Painting – Color call-outs reference Ammo-MIG and Acrysion products.

Decals – Options are provided for four different vehicles:
No. 121, 51st Battalion, 39th Panzer Regiment, 10th Panzer Brigade, 11th Panzer Division, Kursk, July 1943
No. 232, 1st Battalion, 15th Panzer Regiment, 11th Panzer Division, Eastern Front, Autumn 1943
No. 632, 52nd Battalion, 39th Panzer Regiment, 10th Panzer Brigade, 11th Panzer Division, Kursk, July 1943
No. 155, 1st Battalion, 4th Panzer Regiment, Italy, Spring 1944 (requires the optional zimmerit decal sheet).
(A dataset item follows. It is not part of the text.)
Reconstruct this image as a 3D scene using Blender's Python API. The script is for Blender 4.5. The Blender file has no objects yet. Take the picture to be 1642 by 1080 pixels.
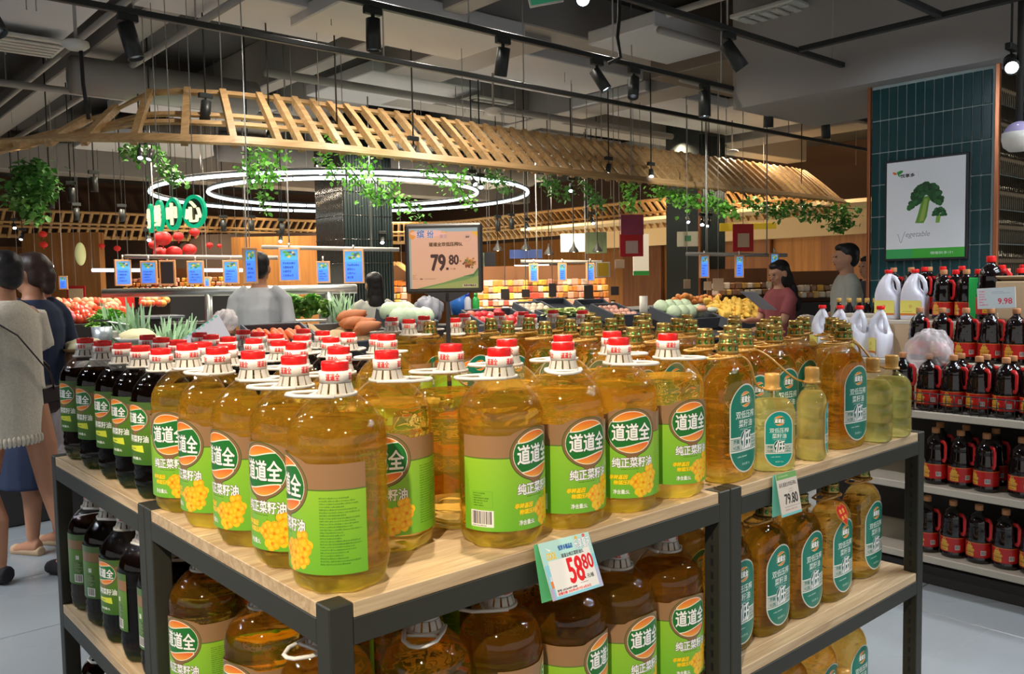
import bpy, math, random
import numpy as np
from mathutils import Vector, Matrix
random.seed(7)
S = bpy.context.scene
COL = S.collection
PI = math.pi
R = math.radians

# ---------------------------------------------------------------- camera
CAM = Vector((-.5895, -1.0865, 1.47))
YAW, PIT, ROL, FPX = R(48.738), R(3.686), R(-1.023), 1360.43
FW = Vector((math.cos(YAW)*math.cos(PIT), math.sin(YAW)*math.cos(PIT), -math.sin(PIT)))
_rt = Vector((math.sin(YAW), -math.cos(YAW), 0)); _up = _rt.cross(FW)
RT = math.cos(ROL)*_rt + math.sin(ROL)*_up
UP = -math.sin(ROL)*_rt + math.cos(ROL)*_up
cd = bpy.data.cameras.new('camera'); cam = bpy.data.objects.new('camera', cd); COL.objects.link(cam)
cd.sensor_fit = 'HORIZONTAL'; cd.sensor_width = 36; cd.lens = 36*FPX/1642
cd.clip_start = .05; cd.clip_end = 100
cam.matrix_world = Matrix(((RT.x, UP.x, -FW.x, CAM.x), (RT.y, UP.y, -FW.y, CAM.y), (RT.z, UP.z, -FW.z, CAM.z), (0, 0, 0, 1)))
S.camera = cam
# ---------------------------------------------------------------- world, exposure, big lights
W = bpy.data.worlds.new('store_air'); S.world = W; W.use_nodes = True
W.node_tree.nodes['Background'].inputs[0].default_value = (1, .97, .93, 1)
W.node_tree.nodes['Background'].inputs[1].default_value = .52
S.view_settings.view_transform = 'Standard'; S.view_settings.look = 'None'
S.view_settings.exposure = .28; S.view_settings.gamma = 1; S.view_settings.use_curve_mapping = False
cy = S.cycles
cy.max_bounces = 12; cy.diffuse_bounces = 3; cy.glossy_bounces = 3; cy.transmission_bounces = 10
cy.transparent_max_bounces = 28; cy.caustics_refractive = True; cy.caustics_reflective = False
cy.sample_clamp_indirect = 4; cy.blur_glossy = .5
cy.use_denoising = True

def bank(name, loc, size, watts, color=(1, .9, .78), n=4):
    """a square of n x n added fill spots at ceiling height, no fixtures"""
    for a in range(n):
        for b in range(n):
            p = Vector(loc)+Vector(((a+.5)/n-.5, (b+.5)/n-.5, 0))*size
            spot(name, p, p-Vector((0, 0, 1)), watts*7.5/n/n, color, 150, 1, .05)

def aim(o, target):
    o.rotation_euler = (Vector(target)-o.location).to_track_quat('-Z', 'Y').to_euler()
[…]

This is a command tank configuration.

Reference Books

These books are highly recommended if you are looking for good reference material.

Panzer Tracts No. 5-1: Panzerkampfwagen “Panther” Ausfuehrung D
Germany’s Panther Tank: The Quest for Combat Supremacy
Panther: External Appearance and Design Changes
Feist Books: Panzerkampfwagen Panther
The Panther Project Vol 1: Drivetrain and Hull
The Panther Project Vol 2: Engine and Turret

Non Inclusion
I have also included some pictures of the optional zimmerit set that Meng has released for this kit, set SPS-058. It represents a field application of zimmerit as this was not applied at the factory.
Highs: A metal gun barrel is included with the original release. Options are provided for early to late versions. Separate schurzen panels giving the builder display options.
Lows: The tracks are a pain and contribute to more than half of the kits part count. Expensive, considering there is no interior. Undefined options in the instructions.
Verdict: This is a solid kit that will build into a reasonably accurate Panther Ausf. D.
Percentage Rating
  Scale: 1:35
  Mfg. ID: TS-038
  PUBLISHED: Aug 20, 2018

About Mark (d111298pw)

I'm from the US, but have lived most of my adult life around the world due to my work. I started building models when I was 6. Took a 30 break as other priorities took hold (work,family, etc..). Got back into it a number of years back building F1 kits (Ferrari only). When I got to India, the modell...

Copyright ©2021 text by Mark [ D111298PW ]. All rights reserved.


thank you Mark, for this well-written & detailed examination of yet another Panther kit. Here I was practically begging someone -anyone- to offer a modern Bergepanther kit and it literally RAINS Panther variants. Good news for all, I'm sure. I personally have the Ausf "D" variant covered so this kit by Meng is of passing interest; what will really shake me is the upcoming Jagdpanther variant waiting in the wings. That and their excellent-looking Bergepanther, that is...
AUG 22, 2018 - 10:04 AM
Frank, thanks for the comments. I've got the Meng Bergpanther Ausf. A on pre-order. I expect I'll do a review of it after I receive it. I do have the Takom Bergepanther Aus. D. So, I might do a review of it next.
AUG 22, 2018 - 06:09 PM
I would like to add that PE screens aren't very convincing, and better replaced with some aftermarket. Got their Kingtiger in "ready to build" rack, but still haven't figured out what to do with grills.
AUG 22, 2018 - 08:39 PM
Darius, I agree with you. I forgot to mention in my review. Aftermarket option will be needed.